▶ [Written problem] Transcribe the full listing below exactly.

===== Given information =====

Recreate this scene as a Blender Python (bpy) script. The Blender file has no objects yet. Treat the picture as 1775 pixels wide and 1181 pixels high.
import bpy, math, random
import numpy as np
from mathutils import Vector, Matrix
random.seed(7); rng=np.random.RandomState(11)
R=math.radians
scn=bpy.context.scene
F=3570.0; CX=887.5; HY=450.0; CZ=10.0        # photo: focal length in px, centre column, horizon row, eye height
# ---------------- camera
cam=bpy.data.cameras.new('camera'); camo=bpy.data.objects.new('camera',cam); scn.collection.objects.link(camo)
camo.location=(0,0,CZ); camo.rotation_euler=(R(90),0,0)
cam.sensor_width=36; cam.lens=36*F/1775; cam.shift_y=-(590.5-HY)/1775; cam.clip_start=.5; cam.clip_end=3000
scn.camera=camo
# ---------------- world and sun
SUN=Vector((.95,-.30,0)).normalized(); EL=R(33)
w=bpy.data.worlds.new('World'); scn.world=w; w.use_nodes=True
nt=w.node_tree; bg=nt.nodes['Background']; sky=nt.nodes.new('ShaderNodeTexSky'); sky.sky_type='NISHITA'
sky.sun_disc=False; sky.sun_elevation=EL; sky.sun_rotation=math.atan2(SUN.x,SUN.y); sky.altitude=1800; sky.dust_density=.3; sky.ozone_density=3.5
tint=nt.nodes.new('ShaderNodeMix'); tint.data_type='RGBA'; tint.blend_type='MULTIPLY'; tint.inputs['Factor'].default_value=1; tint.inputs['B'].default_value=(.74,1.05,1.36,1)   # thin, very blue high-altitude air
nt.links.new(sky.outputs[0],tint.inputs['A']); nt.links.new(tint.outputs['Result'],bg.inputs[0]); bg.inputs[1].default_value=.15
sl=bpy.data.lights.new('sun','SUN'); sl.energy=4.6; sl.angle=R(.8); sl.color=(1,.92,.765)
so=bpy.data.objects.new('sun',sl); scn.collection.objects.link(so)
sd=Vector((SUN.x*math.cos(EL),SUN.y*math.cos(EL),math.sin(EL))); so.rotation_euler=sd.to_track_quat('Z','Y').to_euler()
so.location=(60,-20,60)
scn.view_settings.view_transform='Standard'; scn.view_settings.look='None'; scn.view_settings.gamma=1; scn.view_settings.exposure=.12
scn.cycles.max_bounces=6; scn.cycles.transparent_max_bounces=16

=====

▶ [Worked answer]
Recreate this scene as a Blender Python (bpy) script. The Blender file has no objects yet. Treat the picture as 1775 pixels wide and 1181 pixels high.
import bpy, math, random
import numpy as np
from mathutils import Vector, Matrix
random.seed(7); rng=np.random.RandomState(11)
R=math.radians
scn=bpy.context.scene
F=3570.0; CX=887.5; HY=450.0; CZ=10.0        # photo: focal length in px, centre column, horizon row, eye height
# ---------------- camera
cam=bpy.data.cameras.new('camera'); camo=bpy.data.objects.new('camera',cam); scn.collection.objects.link(camo)
camo.location=(0,0,CZ); camo.rotation_euler=(R(90),0,0)
cam.sensor_width=36; cam.lens=36*F/1775; cam.shift_y=-(590.5-HY)/1775; cam.clip_start=.5; cam.clip_end=3000
scn.camera=camo
# ---------------- world and sun
SUN=Vector((.95,-.30,0)).normalized(); EL=R(33)
w=bpy.data.worlds.new('World'); scn.world=w; w.use_nodes=True
nt=w.node_tree; bg=nt.nodes['Background']; sky=nt.nodes.new('ShaderNodeTexSky'); sky.sky_type='NISHITA'
sky.sun_disc=False; sky.sun_elevation=EL; sky.sun_rotation=math.atan2(SUN.x,SUN.y); sky.altitude=1800; sky.dust_density=.3; sky.ozone_density=3.5
tint=nt.nodes.new('ShaderNodeMix'); tint.data_type='RGBA'; tint.blend_type='MULTIPLY'; tint.inputs['Factor'].default_value=1; tint.inputs['B'].default_value=(.74,1.05,1.36,1)   # thin, very blue high-altitude air
nt.links.new(sky.outputs[0],tint.inputs['A']); nt.links.new(tint.outputs['Result'],bg.inputs[0]); bg.inputs[1].default_value=.15
sl=bpy.data.lights.new('sun','SUN'); sl.energy=4.6; sl.angle=R(.8); sl.color=(1,.92,.765)
so=bpy.data.objects.new('sun',sl); scn.collection.objects.link(so)
sd=Vector((SUN.x*math.cos(EL),SUN.y*math.cos(EL),math.sin(EL))); so.rotation_euler=sd.to_track_quat('Z','Y').to_euler()
so.location=(60,-20,60)
scn.view_settings.view_transform='Standard'; scn.view_settings.look='None'; scn.view_settings.gamma=1; scn.view_settings.exposure=.12
scn.cycles.max_bounces=6; scn.cycles.transparent_max_bounces=16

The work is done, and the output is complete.